People are complicated. Lots of people do terrible things. What this young man did was terrible. My first reaction was that I wouldn’t want him on any team I was in charge of. But then, I wouldn’t want to admit him to my college, or hire him at my 7-eleven. Or let him in the Army. So, what’s to become of him? Do we just write him off as a nasty fuck up? I don’t know the answer.

Punishment is not only to punish the offender, but also to act as a deterrence for others.

If people know that they will be rejected from their dream job of playing in professional sports for the torments that they inflict on their peers, then they may think twice before engaging in such behaviors.

I think it’s going to be the rare 14-year-old who has that kind of perspective, and the sort of 14-year-old who bullies and torments a particular classmate for years is even less likely to have that sort of long-term thinking.

Unfortuantely, as long as we have assholes who are also in possession of athletic gifts or other talents which are valued by at least a segment of society, they’re likely to be given a pass on their asshole-ish behavior.

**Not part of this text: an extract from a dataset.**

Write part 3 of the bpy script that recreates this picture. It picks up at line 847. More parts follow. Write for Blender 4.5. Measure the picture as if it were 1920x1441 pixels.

That’s the theory. But I don’t know if we can test it. Eighth graders are probably not the most forward-looking cohort. The concept of “this will go down on your permanent record” is largely scoffed at by school-aged humans.

Most of us got through school without this level of obnoxious (and worse) behavior. Not because we were afraid bullying a few people would ruin our future careers, but because we were kinder and more decent people (to an extent). I don’t know why this guy did what he did, and I don’t know what the long term consequences should be. Certainly, there should be immediate and significant consequences at the time, if possible.

But what if he wasn’t a gifted athlete. What if he was really good a Latin and physics, and wanted to go to Yale?